• _Written exercise_
Print exactly the lines from the first one down to the line containing "def EZ(py, Y): return CZ-(py-HY)*Y/F", both ends included, with no pictures and nothing else.

(Scripts that build scenes)
^^^^^^^^^^^^^^^^

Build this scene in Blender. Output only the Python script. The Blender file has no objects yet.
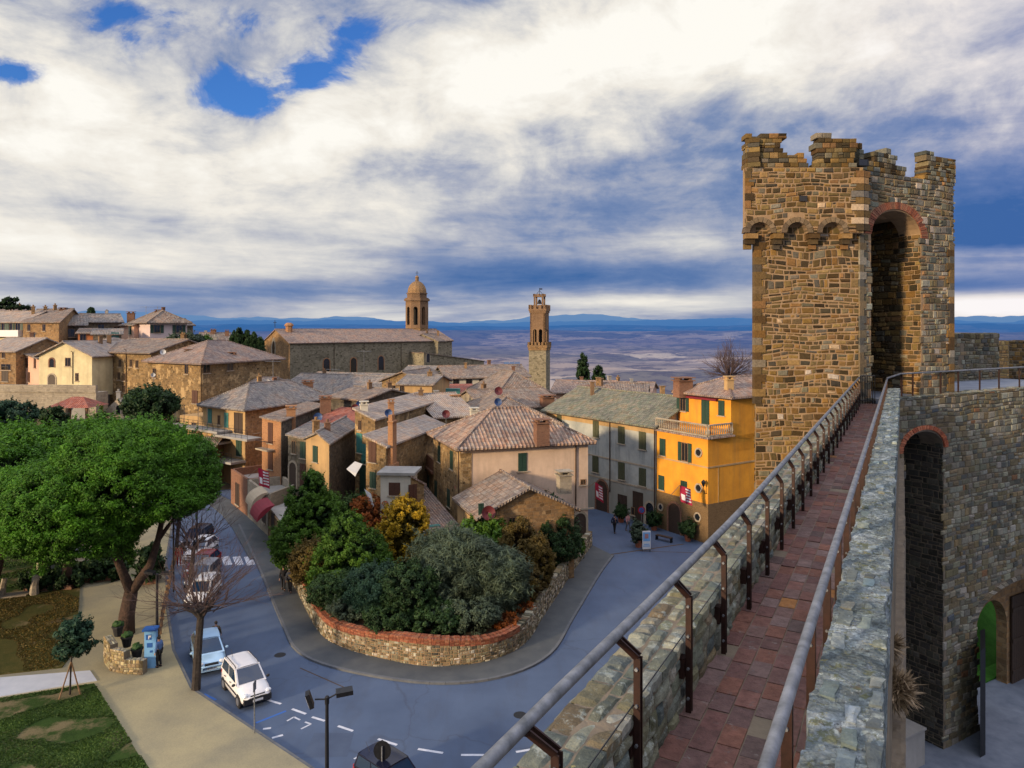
import bpy, bmesh, math, random
import numpy as np
from mathutils import Vector, Matrix, noise as mnoise

random.seed(11)
rng = np.random.default_rng(5)
PI = math.pi
F, HY, CZ = 720.0, 328.0, 19.3
scene = bpy.context.scene
COL = scene.collection

def P(px, py, Y): return Vector(((px-512)/F*Y, Y, CZ-(py-HY)*Y/F))
def G(px, py, z=0.0):
    Y = (CZ-z)*F/(py-HY)
    return Vector(((px-512)/F*Y, Y, z))
def XY(px, Y): return Vector(((px-512)/F*Y, Y, 0))
def EZ(py, Y): return CZ-(py-HY)*Y/F

# ------------------------------------------------------------------ materials
MATS = {}
def newmat(name):
    m = bpy.data.materials.new(name); m.use_nodes = True
    nt = m.node_tree
    for n in list(nt.nodes): nt.nodes.remove(n)
    out = nt.nodes.new('ShaderNodeOutputMaterial')
    b = nt.nodes.new('ShaderNodeBsdfPrincipled')
    nt.links.new(b.outputs[0], out.inputs[0])
    MATS[name] = m
    return m, nt, b
def nd(nt, t, **kw):
    n = nt.nodes.new(t)
    for k, v in kw.items():
        if k in n.inputs: n.inputs[k].default_value = v
        else: setattr(n, k, v)
    return n
def c4(c): return (c[0], c[1], c[2], 1)
def ramp(nt, fac, stops, interp='LINEAR'):
    r = nt.nodes.new('ShaderNodeValToRGB'); r.color_ramp.interpolation = interp
    el = r.color_ramp.elements
    while len(el) > 1: el.remove(el[-1])
    el[0].position = stops[0][0]; el[0].color = c4(stops[0][1])
    for p, c in stops[1:]:
        e = el.new(p); e.color = c4(c)
    if fac is not None: nt.links.new(fac, r.inputs[0])
    return r.outputs[0]
def coord(nt, kind='Object', scale=(1,1,1)):
    t = nt.nodes.new('ShaderNodeTexCoord'); mp = nt.nodes.new('ShaderNodeMapping')
    if kind == 'World':
        g = nt.nodes.new('ShaderNodeNewGeometry'); nt.links.new(g.outputs['Position'], mp.inputs[0])
    else:
        nt.links.new(t.outputs[kind], mp.inputs[0])
    mp.inputs['Scale'].default_value = scale
    return mp.outputs[0]
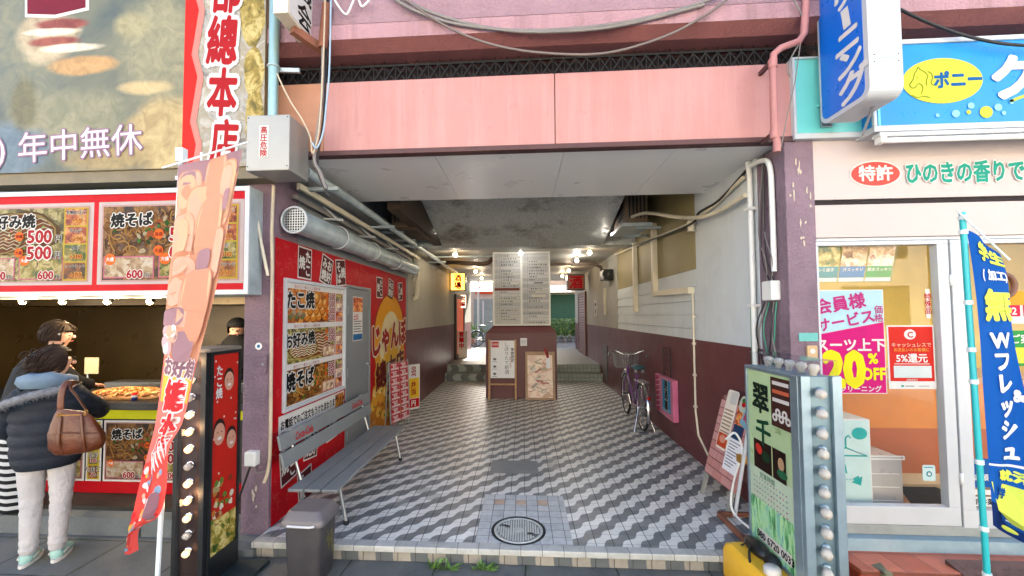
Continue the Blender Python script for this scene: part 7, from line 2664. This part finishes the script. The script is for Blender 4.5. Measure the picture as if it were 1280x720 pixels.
# second customer, mostly hidden
t = person('customer with dark fringe and striped skirt, mostly hidden behind the navy jacket')
hf = Vector((.9, .35, -.05)).normalized()
hc = Vector((.235, .05, 1.455))
nodes = [(0, 0, .86, .13, .11), (.06, 0, 1.02, .12, .10), (.14, .02, 1.2, .13, .10), (.20, .035, 1.32, .045)]
nodes += head_nodes(hc, .09, hf)
nodes += [(.28, .03, 1.22, .05), (.30, .16, 1.03, .038), (.28, .26, 1.0, .03), (.0, .02, 1.2, .05), (-.06, .12, 1.0, .038), (.02, .24, 1.0, .03)]
nodes += [(.085, 0, .78, .08), (.08, 0, .45, .055), (.075, 0, .08, .036), (.075, .10, .03, .028), (-.085, 0, .78, .08), (-.08, 0, .45, .055), (-.08, 0, .08, .036), (-.08, .10, .03, .028)]
E2 = [(0, 1), (1, 2), (2, 3), (3, 4), (4, 5), (5, 6), (2, 7), (7, 8), (8, 9), (2, 10), (10, 11), (11, 12), (0, 13), (13, 14), (14, 15), (15, 16), (0, 17), (17, 18), (18, 19), (19, 20)]
m = MB()
m.add(*skin_mesh(nodes, E2), SKIN, True)
hand_mesh(m, (.28, .25, 1.0), (0, 1, -.1), 1, SKIN)
hand_mesh(m, (.02, .23, 1.0), (.2, 1, -.1), -1, SKIN)
m.ball(hc+hf*.096-Vector((0, 0, .012)), .015, SKIN, 8)
m.build('body', t)
face_bits(t, hc, .09, hf)
m = MB()
hair_cap(m, hc+Vector((-.012, -.004, .014)), .105, (1.05, 1.02, 1.05), 9, hf, .70, low=-.7, brow=.12)
random.seed(16)
for _ in range(120):
    d = Vector((random.gauss(0, 1), random.gauss(0, 1), random.gauss(.3, .8))).normalized()
    if d.dot(hf) > .72: continue
    a = hc+Vector((-.012, -.004, .014))+Vector((d.x*1.05, d.y*1.02, d.z*1.05))*.104
    tg = (Vector((-.4, -.1, -.8))-d*(Vector((-.4, -.1, -.8)).dot(d))).normalized()
    m.tube(smooth_pts([a, a+tg*.03+d*.003, a+tg*.065-d*.008], 3), [.0045]*6+[.001], HAIR, 4)
m.ball(hc+Vector((-.10, -.02, -.02)), .045, HAIR, 12, (1, 1, 1), .3, 2)
m.build('hair', t)
m = MB()
m.tube([hc+Vector((-.10, -.03, .0)), hc+Vector((.0, -.105, .015)), hc+Vector((.08, -.06, .01))], .010, WHT, 6)
m.build('hair_band', t)

m = MB()
loft(m, [[Vector((x+rx*math.cos(2*PI*k/24), ry*math.sin(2*PI*k/24)+.01, z)) for k in range(24)] for x, rx, ry, z in ((.0, .19, .14, .66), (.02, .19, .14, .86), (.06, .18, .14, 1.02), (.13, .19, .135, 1.18), (.17, .15, .11, 1.27), (.20, .07, .07, 1.34))], DK)
m.tube(smooth_pts([(.25, .02, 1.22), (.31, .12, 1.06), (.29, .25, 1.0)], 6), .055, DK, 12)
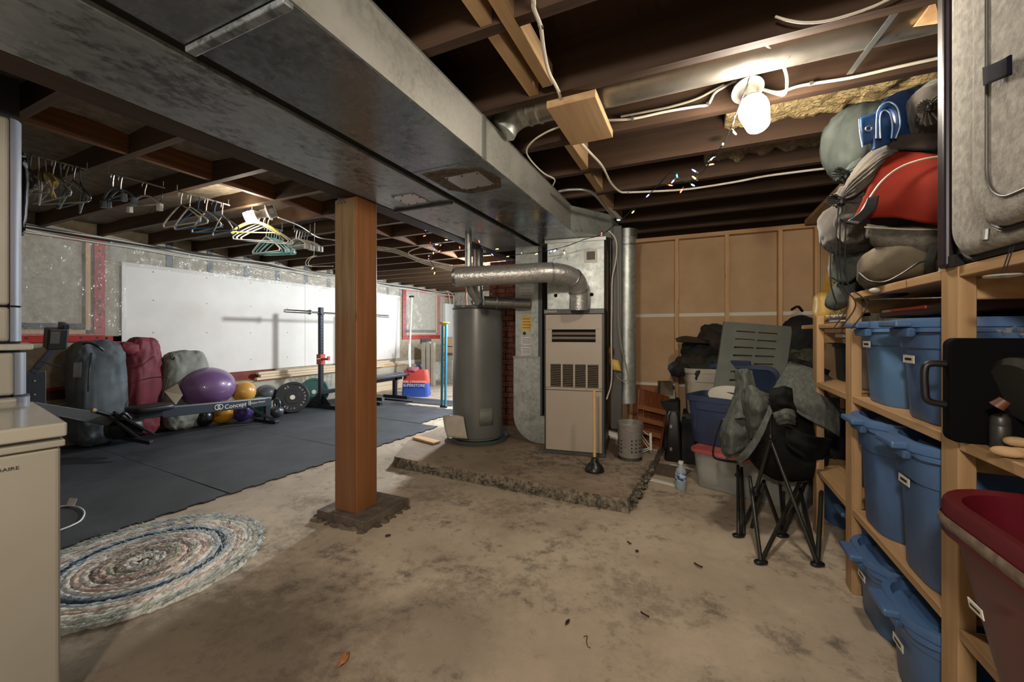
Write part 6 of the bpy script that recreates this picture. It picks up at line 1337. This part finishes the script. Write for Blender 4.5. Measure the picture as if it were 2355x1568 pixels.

^^^^^^^^^^^^^^^^

• _Solution to this task_
Build this scene in Blender. Output only the Python script. The Blender file has no objects yet.
import bpy, bmesh, math, random
import numpy as np
from mathutils import Vector, Matrix, noise as mnoise

random.seed(11)
rng = np.random.default_rng(5)
PI = math.pi
F, HY, CZ = 720.0, 328.0, 19.3
scene = bpy.context.scene
COL = scene.collection

def P(px, py, Y): return Vector(((px-512)/F*Y, Y, CZ-(py-HY)*Y/F))
def G(px, py, z=0.0):
    Y = (CZ-z)*F/(py-HY)
    return Vector(((px-512)/F*Y, Y, z))
def XY(px, Y): return Vector(((px-512)/F*Y, Y, 0))
def EZ(py, Y): return CZ-(py-HY)*Y/F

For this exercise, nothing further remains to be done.